Bodrum Dibeklihan’da beş sanatçı ve solo sergi
Bodrum’un sanat etkinliği alanlarından Dibeklihan merakla beklenilen Temmuz Ayı Sergileri’ni açtı. Beş sanatçının farklı içerikteki çalışmalarına solo sergilerde yer veriliyor.
Bodrum Dibeklihan sanat çalışmalarına her yıl olduğu gibi bu yılda büyük bir özenle devam ediyor. Orhan Kemal Meydanı’nda yeni açılan sergileri 1 Ağustos’a kadar ziyaret edilebilecek. Dibeklihan’da beş solo sergi beş sanatçı ile Temmuz Ayı Sergileri’nde Eskişehir Anadolu Üniversitesi Cam Bölüm Başkanı Cam Sanatında Türkiye’deki önemli isimlerden iç dökme serisiyle Prof. Mustafa Ağatekin, toplumsal içerikli konularıyla figüratif heykeller yapan Berkin Günsay, düşüncelerini resimlerin içerisinde bir yolculuğa çıkaran eserleriyle Oben Yılmaz, insanın kendini keşfetme sürecini deniz temasıyla resimlerine yansıtan ilk solo sergisiyle Deniz Sevinçli ve heykellerinde işitmeyi görselleştirerek insan rollerini konu alan ilk solo sergisiyle Sercan İnam yer alıyor.
Dibeklihan’da bulunan Erdinç Bakla Sanat Galerisi’nde Prof. Mustafa Ağatekin Cam Sergisi’nde “Sanki” serisi ile 2023 yılında “Araf ” adıyla başlayan bir serinin devamı niteliğini taşıyan bir sergi. Bu bağlamda o dönemden gelen bir hikayenin ve söyleneceklerin devamı da denilebilir. “Sanki…” boşlukları umutla ve huzurla dolu cümlelerle doldurulmayı bekleyen bir paragrafın ilk cümlesi. İ. Hakkı Tonguç Sanat Galerisi’nde Berkin Günsay Heykel Sergisi’nde “İzlenilecek Bir Şey Değil” serisi küresel manipülasyonun bireysel psikolojik etkilerini mercek altına aldığı üçüncü seri.

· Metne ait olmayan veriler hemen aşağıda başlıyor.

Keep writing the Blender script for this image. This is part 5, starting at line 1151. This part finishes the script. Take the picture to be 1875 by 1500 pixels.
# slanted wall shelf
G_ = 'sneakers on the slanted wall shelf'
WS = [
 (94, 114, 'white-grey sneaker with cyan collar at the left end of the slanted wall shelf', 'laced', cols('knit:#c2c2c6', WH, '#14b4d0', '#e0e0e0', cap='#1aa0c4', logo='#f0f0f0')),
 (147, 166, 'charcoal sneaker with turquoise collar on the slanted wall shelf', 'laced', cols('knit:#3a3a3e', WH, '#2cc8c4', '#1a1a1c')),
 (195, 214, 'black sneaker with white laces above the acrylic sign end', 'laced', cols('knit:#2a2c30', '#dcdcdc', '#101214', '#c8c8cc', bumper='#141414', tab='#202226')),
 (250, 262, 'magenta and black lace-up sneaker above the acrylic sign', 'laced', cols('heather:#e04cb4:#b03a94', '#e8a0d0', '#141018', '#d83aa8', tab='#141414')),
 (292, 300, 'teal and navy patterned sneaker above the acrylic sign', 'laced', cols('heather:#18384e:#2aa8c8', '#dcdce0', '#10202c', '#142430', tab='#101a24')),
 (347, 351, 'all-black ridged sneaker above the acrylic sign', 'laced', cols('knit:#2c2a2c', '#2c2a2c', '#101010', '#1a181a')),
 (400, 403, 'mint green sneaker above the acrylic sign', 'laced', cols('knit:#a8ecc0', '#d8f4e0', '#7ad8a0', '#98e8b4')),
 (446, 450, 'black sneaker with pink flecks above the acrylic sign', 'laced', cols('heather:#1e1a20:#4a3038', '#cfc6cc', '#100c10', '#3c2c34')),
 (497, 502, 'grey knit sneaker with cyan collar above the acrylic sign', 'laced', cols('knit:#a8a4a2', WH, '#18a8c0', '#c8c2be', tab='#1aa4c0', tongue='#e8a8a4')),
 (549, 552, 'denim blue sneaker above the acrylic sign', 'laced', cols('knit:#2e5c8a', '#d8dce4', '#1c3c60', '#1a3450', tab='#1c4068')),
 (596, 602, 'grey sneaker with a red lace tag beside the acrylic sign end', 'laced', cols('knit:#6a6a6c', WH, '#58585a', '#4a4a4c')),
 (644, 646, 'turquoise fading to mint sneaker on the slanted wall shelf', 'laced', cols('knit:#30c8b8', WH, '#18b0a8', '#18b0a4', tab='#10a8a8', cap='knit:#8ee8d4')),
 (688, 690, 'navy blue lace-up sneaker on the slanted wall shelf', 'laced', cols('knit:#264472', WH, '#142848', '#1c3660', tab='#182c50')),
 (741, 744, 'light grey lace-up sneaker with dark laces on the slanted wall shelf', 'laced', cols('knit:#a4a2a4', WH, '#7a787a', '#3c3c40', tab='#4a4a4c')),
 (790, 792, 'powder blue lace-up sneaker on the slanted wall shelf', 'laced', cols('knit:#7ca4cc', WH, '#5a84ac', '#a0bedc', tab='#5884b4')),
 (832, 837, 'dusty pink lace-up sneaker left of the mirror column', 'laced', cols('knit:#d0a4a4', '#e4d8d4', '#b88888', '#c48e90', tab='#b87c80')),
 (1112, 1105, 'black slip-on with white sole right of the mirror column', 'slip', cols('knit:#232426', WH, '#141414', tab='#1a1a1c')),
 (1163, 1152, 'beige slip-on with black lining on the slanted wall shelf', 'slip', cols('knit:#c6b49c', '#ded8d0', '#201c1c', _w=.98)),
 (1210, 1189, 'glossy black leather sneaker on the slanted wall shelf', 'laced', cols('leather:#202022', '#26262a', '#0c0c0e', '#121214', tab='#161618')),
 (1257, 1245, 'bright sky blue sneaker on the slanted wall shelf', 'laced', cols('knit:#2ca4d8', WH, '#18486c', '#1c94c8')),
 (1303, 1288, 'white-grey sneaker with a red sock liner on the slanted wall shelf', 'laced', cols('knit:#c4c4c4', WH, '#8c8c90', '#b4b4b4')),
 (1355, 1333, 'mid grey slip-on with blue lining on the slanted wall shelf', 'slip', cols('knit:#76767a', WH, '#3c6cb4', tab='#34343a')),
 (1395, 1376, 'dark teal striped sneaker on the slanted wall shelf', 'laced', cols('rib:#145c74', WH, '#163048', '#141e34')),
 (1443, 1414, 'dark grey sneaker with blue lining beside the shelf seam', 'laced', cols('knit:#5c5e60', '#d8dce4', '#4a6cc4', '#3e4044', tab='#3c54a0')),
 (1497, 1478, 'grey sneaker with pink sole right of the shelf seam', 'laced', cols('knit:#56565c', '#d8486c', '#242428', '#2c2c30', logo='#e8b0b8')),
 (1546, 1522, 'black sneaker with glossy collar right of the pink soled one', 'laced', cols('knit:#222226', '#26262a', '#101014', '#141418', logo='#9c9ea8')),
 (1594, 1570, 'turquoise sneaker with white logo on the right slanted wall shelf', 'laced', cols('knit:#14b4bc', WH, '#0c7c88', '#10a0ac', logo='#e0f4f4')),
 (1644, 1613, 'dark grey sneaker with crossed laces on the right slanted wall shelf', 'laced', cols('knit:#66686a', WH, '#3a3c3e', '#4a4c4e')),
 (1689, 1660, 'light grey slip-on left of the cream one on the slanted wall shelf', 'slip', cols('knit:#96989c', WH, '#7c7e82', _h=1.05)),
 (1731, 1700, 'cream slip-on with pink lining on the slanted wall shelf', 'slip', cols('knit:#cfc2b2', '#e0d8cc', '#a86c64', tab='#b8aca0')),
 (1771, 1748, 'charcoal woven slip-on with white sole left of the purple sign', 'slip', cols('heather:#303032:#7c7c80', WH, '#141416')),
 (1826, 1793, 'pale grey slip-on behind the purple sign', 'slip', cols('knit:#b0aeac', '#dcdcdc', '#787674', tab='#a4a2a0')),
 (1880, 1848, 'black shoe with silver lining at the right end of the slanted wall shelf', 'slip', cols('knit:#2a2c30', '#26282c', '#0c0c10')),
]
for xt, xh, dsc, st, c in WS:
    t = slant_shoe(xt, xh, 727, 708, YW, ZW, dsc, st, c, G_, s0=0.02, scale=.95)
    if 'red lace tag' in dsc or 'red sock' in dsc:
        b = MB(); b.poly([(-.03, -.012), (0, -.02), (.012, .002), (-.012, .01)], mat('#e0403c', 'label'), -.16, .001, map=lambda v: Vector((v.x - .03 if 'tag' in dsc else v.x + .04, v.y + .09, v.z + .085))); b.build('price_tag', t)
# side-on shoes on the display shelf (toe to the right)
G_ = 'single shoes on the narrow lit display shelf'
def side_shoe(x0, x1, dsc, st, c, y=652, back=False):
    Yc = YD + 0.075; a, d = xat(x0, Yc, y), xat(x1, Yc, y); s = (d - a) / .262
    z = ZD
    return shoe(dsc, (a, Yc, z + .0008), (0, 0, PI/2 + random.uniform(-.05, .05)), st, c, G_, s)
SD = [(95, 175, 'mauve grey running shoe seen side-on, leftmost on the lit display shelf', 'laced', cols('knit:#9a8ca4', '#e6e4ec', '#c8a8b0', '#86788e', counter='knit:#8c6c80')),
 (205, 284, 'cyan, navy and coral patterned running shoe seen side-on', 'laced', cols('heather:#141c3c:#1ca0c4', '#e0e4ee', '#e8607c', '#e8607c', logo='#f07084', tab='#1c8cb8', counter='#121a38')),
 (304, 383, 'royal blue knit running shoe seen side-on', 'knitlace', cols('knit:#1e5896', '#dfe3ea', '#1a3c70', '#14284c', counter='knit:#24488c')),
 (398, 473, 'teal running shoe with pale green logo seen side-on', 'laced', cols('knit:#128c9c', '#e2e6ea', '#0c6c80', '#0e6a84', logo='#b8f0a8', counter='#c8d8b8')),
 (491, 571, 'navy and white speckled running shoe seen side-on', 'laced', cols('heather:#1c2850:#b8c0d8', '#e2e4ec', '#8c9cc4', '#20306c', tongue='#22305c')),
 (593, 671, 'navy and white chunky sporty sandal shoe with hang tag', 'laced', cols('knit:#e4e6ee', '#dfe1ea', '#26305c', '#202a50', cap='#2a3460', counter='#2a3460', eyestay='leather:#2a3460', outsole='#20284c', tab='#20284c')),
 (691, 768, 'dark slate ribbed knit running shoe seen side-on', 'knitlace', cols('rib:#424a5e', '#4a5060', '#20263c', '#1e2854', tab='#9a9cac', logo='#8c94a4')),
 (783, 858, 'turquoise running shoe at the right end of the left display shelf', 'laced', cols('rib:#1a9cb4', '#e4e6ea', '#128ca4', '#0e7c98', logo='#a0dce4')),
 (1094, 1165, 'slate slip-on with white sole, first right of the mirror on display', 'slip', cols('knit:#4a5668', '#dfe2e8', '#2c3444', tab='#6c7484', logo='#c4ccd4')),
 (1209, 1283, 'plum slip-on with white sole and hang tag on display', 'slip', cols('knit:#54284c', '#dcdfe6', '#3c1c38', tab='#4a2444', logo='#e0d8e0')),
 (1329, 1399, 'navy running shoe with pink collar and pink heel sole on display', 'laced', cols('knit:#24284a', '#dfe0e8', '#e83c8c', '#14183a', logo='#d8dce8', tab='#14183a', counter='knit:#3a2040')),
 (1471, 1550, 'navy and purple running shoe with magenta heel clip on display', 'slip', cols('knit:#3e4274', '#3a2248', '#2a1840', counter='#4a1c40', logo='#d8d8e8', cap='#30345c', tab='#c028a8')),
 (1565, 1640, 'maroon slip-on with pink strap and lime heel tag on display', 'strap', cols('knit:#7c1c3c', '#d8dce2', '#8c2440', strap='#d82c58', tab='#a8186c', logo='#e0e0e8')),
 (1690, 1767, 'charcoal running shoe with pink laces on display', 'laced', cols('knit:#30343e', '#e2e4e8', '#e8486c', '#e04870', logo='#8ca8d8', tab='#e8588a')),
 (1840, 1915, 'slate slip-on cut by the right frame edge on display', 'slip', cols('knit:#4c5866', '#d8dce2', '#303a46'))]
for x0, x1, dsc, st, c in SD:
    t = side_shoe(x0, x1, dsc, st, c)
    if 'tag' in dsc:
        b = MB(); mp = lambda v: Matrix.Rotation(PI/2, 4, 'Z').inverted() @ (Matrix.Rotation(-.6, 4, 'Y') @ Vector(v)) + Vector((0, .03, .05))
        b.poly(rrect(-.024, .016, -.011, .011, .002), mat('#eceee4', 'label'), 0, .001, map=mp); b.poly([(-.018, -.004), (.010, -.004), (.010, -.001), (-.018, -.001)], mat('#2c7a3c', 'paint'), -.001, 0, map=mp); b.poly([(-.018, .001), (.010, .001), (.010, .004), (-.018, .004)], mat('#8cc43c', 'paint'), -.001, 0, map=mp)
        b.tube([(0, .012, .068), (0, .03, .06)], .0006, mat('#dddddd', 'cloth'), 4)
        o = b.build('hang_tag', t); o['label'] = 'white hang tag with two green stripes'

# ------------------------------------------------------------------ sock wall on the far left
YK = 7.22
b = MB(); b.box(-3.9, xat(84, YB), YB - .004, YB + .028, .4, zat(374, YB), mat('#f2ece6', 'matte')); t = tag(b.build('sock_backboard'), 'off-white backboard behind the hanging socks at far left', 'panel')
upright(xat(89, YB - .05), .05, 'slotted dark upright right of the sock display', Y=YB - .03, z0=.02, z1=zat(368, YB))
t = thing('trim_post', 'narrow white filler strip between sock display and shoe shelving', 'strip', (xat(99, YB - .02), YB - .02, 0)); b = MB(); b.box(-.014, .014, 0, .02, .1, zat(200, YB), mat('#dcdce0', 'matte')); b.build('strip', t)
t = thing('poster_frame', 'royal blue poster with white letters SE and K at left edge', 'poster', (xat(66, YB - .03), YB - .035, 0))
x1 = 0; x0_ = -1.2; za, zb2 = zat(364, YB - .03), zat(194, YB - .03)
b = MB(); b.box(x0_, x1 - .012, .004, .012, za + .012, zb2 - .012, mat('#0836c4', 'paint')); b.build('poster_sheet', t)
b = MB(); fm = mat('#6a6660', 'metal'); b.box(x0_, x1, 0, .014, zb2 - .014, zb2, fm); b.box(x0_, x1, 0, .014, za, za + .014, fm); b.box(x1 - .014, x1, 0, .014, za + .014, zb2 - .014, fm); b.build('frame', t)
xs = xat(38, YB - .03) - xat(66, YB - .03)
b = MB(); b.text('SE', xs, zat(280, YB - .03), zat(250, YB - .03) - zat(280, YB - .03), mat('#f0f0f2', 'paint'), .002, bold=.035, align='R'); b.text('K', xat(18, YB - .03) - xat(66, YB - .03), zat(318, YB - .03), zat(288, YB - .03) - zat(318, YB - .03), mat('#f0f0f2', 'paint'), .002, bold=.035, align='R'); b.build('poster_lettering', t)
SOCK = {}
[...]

Eserlerinde toplumun önem gösterip, bireylere dayattığı objeleri, kimlikleri, canlıları vb. yapılar konu olarak alınmış. Seride, küresel manipülasyondan etkilenmiş bireyler objektif altına alınmış, bireylerin manipülasyon farkındalığına varma, uyanma anları farz edilmiş. Konu, bir film karesi gibi var sayılıp sahneler durdurulmuş ve metaforlaştırılarak heykelin kompozisyon haline getirilmesine imkan sağlıyor.
Biriktirilen duyguların izi
Yıldız Kenter Sanat Galerisi’nde bulunan Oben Yılmaz Resim Sergisi “Liminal space” kavramını irdeliyor. İnsan olarak ulaşmaya çalışılan noktaya kadar geçen zamanda ve mekanda biriktirilen, edinilen duygularla ilgili bir durumu anlatıyor. Sergide, sanatçı kişisel olarak varmak istediği yerin değil yolculuğun keyfindedir. Bu da varmanın değil, yolda olmanın kaygısı olarak açıklanıyor.
Yosun bağlamış anlar
Nedim Günsur Sokağında Deniz Sevinçli Resim Sergisi’nde “Kapıldığım Rüzgar” serisini “Özgürleşmek dışardan tırtıklı, hatta yer yer yosun bağlamış, pek de göz alıcı olmayan bir deniz minaresi gibi. Ancak dikenli telleri çekebilecek kadar arzularsan ve kulağını kalbine yaklaştırırsan, içinde tüm okyanusu duyabilirsin. İçine doğduğum bu hayat ve benim için seçilen bu ad, beni her zaman denizin endamına çekti. Denize yakın oldukça içimde bazı şeylerin büyüdüğü ve güçlendiğini hissettim. Serin suyun üzerimden akıp gidişi sanki üzerime yapışan etiketleri ve bana ait olmayan diğer her şeyi alıp götürürken asıl benliğimi bana bırakırdı. Bu durumla benzeştiğini düşündüğüm, bir bireyin kendini bulma yolculuğu, hem bir dönüşüm, hem de tam tersi, başından beri olduğu kişiyi keşfetme ve dışarı etkenlere rağmen ona dönme hali, yazılarıma ve resimlerime ilham oldu” diye anlatıyor. Orhan Kemal Meydanı’nda Sercan İnam Heykel Sergisi’nde ise “Odyolojik Alarm” ismini verdiği sergisinde metal ve karışık teknikle yaptığı heykelleriyle yer alıyor.